Source excerpt:

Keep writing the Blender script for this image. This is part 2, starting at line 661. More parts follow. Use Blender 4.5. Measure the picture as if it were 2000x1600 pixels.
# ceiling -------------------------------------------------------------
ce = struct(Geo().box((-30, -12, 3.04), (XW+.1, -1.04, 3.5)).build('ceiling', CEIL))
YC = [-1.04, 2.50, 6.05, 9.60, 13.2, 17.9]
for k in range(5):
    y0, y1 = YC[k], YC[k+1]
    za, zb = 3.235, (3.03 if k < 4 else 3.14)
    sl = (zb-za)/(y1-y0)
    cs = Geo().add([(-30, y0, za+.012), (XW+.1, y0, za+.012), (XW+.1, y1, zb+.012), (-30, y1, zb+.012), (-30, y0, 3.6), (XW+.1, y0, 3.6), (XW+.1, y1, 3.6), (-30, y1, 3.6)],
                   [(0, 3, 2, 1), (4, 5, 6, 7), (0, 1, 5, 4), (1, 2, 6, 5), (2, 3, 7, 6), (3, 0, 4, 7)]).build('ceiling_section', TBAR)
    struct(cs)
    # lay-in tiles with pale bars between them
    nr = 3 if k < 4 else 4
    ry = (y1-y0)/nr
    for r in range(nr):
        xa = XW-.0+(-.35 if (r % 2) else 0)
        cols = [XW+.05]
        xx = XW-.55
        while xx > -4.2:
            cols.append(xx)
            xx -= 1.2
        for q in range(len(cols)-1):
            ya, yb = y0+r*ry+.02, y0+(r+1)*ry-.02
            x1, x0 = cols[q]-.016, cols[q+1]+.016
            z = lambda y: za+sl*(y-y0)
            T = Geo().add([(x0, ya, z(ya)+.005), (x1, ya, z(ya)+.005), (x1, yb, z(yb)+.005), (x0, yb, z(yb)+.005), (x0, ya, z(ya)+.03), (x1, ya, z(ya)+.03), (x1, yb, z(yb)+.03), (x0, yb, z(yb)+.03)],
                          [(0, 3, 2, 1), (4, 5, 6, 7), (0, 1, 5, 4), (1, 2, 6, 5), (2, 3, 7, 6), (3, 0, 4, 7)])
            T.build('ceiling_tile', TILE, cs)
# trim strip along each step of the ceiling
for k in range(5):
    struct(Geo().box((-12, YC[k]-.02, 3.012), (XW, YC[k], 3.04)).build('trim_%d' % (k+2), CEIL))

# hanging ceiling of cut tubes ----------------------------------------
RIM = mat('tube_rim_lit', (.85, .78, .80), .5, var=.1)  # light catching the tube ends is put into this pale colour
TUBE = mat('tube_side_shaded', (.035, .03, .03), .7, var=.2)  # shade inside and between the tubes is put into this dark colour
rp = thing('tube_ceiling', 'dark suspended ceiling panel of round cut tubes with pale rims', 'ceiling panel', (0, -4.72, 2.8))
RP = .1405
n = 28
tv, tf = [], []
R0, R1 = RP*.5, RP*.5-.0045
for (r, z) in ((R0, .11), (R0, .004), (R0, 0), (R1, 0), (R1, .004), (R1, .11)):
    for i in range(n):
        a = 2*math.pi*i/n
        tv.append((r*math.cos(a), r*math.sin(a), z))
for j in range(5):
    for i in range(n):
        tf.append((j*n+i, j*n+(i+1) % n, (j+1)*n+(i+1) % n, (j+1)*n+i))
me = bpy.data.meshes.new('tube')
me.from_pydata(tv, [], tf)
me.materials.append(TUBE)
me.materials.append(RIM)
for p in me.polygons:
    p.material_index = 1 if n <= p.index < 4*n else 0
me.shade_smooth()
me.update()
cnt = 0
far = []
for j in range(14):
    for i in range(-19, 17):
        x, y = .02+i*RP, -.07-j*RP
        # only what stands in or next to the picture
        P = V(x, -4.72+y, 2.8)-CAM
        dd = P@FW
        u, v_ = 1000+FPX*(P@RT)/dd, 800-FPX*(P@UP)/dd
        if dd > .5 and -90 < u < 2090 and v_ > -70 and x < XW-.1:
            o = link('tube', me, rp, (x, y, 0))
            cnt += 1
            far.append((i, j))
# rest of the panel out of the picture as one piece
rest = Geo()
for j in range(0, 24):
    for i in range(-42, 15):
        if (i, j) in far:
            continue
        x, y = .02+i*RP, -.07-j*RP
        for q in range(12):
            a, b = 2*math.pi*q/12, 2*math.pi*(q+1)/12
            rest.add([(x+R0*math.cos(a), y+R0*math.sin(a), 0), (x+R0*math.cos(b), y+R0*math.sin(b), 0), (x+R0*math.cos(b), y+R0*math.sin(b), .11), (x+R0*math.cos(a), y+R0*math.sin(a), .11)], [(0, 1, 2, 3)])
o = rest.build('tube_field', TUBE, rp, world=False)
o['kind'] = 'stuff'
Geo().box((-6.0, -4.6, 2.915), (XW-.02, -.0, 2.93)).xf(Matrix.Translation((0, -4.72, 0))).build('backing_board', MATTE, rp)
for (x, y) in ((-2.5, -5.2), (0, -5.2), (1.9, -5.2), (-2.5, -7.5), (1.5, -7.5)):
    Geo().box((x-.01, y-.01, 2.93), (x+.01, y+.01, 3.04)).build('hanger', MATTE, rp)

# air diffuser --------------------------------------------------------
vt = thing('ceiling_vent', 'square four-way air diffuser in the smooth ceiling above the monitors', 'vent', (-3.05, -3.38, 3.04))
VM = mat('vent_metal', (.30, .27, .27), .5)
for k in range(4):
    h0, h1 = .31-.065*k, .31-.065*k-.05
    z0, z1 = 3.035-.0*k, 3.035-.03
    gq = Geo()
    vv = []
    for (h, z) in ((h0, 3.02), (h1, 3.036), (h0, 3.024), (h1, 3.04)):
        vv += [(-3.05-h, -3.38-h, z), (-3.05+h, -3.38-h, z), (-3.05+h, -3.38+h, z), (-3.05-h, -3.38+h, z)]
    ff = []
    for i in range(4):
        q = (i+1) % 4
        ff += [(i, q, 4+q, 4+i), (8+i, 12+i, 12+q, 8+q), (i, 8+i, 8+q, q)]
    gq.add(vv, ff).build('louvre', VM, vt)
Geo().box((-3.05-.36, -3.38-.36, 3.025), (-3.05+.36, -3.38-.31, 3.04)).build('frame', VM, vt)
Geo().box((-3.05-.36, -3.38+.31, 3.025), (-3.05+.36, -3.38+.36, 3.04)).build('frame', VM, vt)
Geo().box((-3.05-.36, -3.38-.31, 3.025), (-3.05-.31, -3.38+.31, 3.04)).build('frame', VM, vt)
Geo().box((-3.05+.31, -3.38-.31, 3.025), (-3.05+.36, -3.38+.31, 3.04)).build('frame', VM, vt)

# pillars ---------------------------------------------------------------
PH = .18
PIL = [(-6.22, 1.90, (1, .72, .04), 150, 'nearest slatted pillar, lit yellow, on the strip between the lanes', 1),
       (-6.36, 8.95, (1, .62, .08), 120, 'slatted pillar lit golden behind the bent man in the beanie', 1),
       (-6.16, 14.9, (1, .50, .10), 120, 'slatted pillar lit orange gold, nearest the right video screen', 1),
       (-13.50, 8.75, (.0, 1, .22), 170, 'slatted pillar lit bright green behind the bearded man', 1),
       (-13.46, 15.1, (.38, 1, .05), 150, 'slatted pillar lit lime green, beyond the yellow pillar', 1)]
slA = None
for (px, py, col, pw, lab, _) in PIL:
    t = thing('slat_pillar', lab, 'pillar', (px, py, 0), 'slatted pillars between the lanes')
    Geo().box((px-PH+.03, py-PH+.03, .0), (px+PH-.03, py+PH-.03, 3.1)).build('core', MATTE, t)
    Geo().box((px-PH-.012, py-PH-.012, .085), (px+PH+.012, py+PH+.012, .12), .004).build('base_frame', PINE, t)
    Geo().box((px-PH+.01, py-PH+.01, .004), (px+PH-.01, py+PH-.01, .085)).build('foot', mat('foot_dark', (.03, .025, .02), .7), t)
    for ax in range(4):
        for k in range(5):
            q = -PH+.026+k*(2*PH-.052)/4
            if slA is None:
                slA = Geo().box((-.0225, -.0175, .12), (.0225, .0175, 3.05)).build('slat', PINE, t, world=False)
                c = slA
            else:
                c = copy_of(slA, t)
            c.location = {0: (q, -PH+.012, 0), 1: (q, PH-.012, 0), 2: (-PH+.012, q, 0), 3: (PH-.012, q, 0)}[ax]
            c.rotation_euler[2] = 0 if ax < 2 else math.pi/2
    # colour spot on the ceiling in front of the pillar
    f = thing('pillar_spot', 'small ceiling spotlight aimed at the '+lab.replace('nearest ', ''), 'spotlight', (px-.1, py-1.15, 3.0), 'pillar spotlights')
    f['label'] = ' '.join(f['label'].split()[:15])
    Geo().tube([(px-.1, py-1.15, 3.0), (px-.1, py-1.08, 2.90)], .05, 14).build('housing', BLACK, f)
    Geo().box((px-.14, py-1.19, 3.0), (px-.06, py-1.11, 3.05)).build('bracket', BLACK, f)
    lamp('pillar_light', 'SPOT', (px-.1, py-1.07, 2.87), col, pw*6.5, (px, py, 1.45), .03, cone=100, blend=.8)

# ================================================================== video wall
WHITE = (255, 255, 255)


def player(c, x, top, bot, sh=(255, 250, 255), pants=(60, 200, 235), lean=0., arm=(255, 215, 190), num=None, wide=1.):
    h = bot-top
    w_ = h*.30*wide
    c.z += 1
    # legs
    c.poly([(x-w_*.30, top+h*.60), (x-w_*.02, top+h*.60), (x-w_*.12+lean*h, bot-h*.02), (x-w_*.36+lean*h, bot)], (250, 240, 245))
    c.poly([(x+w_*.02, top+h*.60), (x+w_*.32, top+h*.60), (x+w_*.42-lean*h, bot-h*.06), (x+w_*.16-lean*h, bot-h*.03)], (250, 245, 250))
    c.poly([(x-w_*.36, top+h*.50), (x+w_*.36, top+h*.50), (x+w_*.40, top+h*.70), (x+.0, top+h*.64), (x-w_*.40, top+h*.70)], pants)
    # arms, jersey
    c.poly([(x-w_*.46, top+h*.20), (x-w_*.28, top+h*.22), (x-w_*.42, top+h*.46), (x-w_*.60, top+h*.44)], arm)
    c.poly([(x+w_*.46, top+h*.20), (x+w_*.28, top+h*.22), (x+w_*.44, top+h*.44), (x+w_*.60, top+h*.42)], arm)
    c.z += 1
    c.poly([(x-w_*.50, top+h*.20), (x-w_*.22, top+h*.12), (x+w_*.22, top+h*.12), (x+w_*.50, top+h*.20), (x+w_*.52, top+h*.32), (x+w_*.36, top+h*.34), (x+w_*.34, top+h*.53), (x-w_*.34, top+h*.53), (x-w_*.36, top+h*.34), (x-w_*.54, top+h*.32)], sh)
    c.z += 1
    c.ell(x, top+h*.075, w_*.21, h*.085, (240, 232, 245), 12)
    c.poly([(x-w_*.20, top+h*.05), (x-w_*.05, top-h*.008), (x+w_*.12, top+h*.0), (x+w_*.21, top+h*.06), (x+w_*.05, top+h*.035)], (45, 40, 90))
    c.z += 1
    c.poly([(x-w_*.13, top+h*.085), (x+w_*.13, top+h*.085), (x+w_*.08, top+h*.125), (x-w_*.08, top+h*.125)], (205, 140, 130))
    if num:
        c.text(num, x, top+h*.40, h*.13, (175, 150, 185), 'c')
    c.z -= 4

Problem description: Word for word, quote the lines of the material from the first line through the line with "3.04)).build('trim_%d' % (k+2), CEIL))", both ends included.

Expected output:
Keep writing the Blender script for this image. This is part 2, starting at line 661. More parts follow. Use Blender 4.5. Measure the picture as if it were 2000x1600 pixels.
# ceiling -------------------------------------------------------------
ce = struct(Geo().box((-30, -12, 3.04), (XW+.1, -1.04, 3.5)).build('ceiling', CEIL))
YC = [-1.04, 2.50, 6.05, 9.60, 13.2, 17.9]
for k in range(5):
    y0, y1 = YC[k], YC[k+1]
    za, zb = 3.235, (3.03 if k < 4 else 3.14)
    sl = (zb-za)/(y1-y0)
    cs = Geo().add([(-30, y0, za+.012), (XW+.1, y0, za+.012), (XW+.1, y1, zb+.012), (-30, y1, zb+.012), (-30, y0, 3.6), (XW+.1, y0, 3.6), (XW+.1, y1, 3.6), (-30, y1, 3.6)],
                   [(0, 3, 2, 1), (4, 5, 6, 7), (0, 1, 5, 4), (1, 2, 6, 5), (2, 3, 7, 6), (3, 0, 4, 7)]).build('ceiling_section', TBAR)
    struct(cs)
    # lay-in tiles with pale bars between them
    nr = 3 if k < 4 else 4
    ry = (y1-y0)/nr
    for r in range(nr):
        xa = XW-.0+(-.35 if (r % 2) else 0)
        cols = [XW+.05]
        xx = XW-.55
        while xx > -4.2:
            cols.append(xx)
            xx -= 1.2
        for q in range(len(cols)-1):
            ya, yb = y0+r*ry+.02, y0+(r+1)*ry-.02
            x1, x0 = cols[q]-.016, cols[q+1]+.016
            z = lambda y: za+sl*(y-y0)
            T = Geo().add([(x0, ya, z(ya)+.005), (x1, ya, z(ya)+.005), (x1, yb, z(yb)+.005), (x0, yb, z(yb)+.005), (x0, ya, z(ya)+.03), (x1, ya, z(ya)+.03), (x1, yb, z(yb)+.03), (x0, yb, z(yb)+.03)],
                          [(0, 3, 2, 1), (4, 5, 6, 7), (0, 1, 5, 4), (1, 2, 6, 5), (2, 3, 7, 6), (3, 0, 4, 7)])
            T.build('ceiling_tile', TILE, cs)
# trim strip along each step of the ceiling
for k in range(5):
    struct(Geo().box((-12, YC[k]-.02, 3.012), (XW, YC[k], 3.04)).build('trim_%d' % (k+2), CEIL))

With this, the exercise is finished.